Mr Corbyn’s sweeping victory has signalled a dramatic shift to the left for Britain’s second-biggest political party.

It split allegiances among Labour politicians but Mr Corbyn won the overwhelming support of party activists by repudiating the Conservative government's austerity policies and the pro-business consensus of former Labour prime minister Tony Blair.

In its place he has offered wealth taxes, money-printing, nuclear disarmament, a British exit from the NATO military alliance and ambiguity about EU membership.

‘Casino economy’

Mr McDonnell, who has twice unsuccessfully run for the Labour Party leadership himself, wants public ownership of the banking system in order to take control of what he calls Britain’s “casino economy,” according to his website.

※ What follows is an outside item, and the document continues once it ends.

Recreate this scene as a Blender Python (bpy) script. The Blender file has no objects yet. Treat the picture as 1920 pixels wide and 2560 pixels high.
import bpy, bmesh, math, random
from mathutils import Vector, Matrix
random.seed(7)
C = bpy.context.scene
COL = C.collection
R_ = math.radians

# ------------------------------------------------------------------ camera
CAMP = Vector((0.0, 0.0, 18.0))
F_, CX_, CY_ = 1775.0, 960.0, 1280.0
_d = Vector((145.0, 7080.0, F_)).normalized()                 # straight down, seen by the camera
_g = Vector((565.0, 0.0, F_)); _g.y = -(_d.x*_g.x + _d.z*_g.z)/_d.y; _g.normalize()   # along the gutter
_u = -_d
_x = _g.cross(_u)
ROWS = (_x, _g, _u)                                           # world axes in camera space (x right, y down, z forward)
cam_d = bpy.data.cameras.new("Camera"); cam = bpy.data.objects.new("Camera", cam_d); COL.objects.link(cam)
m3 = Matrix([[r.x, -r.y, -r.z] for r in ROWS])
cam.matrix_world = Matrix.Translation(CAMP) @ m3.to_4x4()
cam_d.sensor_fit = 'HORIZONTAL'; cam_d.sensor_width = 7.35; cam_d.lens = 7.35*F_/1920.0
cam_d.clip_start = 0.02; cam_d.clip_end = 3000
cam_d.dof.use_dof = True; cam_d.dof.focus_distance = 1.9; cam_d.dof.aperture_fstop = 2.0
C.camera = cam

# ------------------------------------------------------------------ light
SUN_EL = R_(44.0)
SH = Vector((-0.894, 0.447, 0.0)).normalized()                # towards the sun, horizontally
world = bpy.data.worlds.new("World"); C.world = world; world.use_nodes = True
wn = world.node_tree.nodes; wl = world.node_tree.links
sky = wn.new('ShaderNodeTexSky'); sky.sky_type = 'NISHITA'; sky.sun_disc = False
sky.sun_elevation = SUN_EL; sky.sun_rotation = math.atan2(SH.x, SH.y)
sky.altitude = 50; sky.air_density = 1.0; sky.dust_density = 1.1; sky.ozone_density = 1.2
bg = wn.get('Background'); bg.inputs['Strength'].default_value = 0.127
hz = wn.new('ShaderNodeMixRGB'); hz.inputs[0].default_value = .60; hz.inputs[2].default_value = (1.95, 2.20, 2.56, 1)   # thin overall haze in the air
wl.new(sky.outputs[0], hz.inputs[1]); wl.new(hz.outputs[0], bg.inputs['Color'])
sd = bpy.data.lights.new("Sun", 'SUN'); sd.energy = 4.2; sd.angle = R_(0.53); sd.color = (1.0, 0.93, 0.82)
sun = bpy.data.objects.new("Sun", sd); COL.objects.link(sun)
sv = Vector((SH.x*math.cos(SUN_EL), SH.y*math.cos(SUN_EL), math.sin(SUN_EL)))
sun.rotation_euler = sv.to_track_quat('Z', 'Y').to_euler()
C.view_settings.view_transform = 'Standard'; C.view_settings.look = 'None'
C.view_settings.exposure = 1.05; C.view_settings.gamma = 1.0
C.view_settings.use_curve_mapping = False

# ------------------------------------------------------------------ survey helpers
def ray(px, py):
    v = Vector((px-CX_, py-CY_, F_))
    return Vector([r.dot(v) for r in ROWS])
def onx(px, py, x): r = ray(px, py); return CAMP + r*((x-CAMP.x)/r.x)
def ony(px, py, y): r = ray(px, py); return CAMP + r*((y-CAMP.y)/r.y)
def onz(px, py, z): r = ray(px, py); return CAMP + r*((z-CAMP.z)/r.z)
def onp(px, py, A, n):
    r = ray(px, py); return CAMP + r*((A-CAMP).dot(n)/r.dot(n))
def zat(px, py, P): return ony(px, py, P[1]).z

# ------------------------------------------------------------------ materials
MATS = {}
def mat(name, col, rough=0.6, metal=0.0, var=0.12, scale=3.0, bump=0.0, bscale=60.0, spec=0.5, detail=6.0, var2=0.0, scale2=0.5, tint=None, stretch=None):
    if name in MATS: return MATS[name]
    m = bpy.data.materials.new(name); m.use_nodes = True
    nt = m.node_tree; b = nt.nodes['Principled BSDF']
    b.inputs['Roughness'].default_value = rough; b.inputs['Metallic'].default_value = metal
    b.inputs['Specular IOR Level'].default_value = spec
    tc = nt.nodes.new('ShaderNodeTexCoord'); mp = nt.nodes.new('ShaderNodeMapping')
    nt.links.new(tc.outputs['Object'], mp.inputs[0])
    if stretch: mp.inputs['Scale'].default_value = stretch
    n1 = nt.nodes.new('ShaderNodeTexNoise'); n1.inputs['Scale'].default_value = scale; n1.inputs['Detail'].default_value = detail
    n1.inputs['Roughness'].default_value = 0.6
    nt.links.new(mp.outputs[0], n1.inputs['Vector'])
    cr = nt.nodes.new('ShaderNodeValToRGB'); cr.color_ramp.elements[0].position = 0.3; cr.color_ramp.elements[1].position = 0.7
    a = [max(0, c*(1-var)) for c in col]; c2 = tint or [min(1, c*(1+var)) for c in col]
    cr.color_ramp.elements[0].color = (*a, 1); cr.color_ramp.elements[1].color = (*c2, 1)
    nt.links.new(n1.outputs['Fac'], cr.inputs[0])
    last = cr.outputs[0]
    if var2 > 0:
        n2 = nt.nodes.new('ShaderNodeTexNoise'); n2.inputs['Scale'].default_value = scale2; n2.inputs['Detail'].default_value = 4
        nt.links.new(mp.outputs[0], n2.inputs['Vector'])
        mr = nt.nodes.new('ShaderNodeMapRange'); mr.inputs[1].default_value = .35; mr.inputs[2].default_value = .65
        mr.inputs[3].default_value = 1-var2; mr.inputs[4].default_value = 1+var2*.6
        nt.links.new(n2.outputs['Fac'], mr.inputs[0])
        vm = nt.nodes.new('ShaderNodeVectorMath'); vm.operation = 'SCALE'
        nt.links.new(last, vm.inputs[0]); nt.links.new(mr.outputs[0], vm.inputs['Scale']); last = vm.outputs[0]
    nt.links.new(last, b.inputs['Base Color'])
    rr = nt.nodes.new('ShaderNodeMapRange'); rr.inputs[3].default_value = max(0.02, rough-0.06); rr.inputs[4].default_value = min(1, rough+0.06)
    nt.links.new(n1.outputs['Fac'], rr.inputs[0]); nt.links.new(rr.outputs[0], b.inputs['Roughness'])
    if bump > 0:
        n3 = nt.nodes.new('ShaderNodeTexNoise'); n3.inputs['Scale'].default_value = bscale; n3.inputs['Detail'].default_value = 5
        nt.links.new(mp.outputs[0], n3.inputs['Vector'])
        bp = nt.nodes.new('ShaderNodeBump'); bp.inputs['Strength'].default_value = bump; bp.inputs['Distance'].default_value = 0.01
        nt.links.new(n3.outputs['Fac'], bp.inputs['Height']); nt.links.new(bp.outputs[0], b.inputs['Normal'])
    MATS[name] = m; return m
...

The British state holds a majority stake in RBS and a minority stake in Lloyds after their bailouts during the financial crisis, but the government is gradually selling both banks back to the private sector.

A financial transaction tax would halt “the frenetic, madcap speculation in the City” and raise money for infrastructure investment, Mr McDonnell wrote in 2012 in a piece for Labour Briefing, a left-wing website.

“If the City resists then let’s make it clear that capital controls would follow,” he said.

He has also said he wants to take the power to set interest rates away from the Bank of England and to give it back to government. This would reverse a decision by a previous Labour government to let the central bank decide monetary policy.

The Conservative Party, which won a May election on a pledge to cut public spending and deliver economic stability, has warned that Mr Corbyn’s policies are a threat to the country’s economic security.

However, another of Corbyn's appointments, foreign affairs spokesman Hilary Benn, tried to ease fears over the party's stance on an upcoming European Union referendum, promising Labour would campaign for Britain to stay in the bloc "under all circumstances".

Mr McDonnell has also said Britain’s rail system should be re-nationalised and that the power of the country’s six big energy suppliers should be reduced by expanding renewable energy production in local communities.

In 2010 he stirred controversy by quipping that if he could return to the 1980s he would assassinate Margaret Thatcher. He later apologised for the comment which he said was a joke.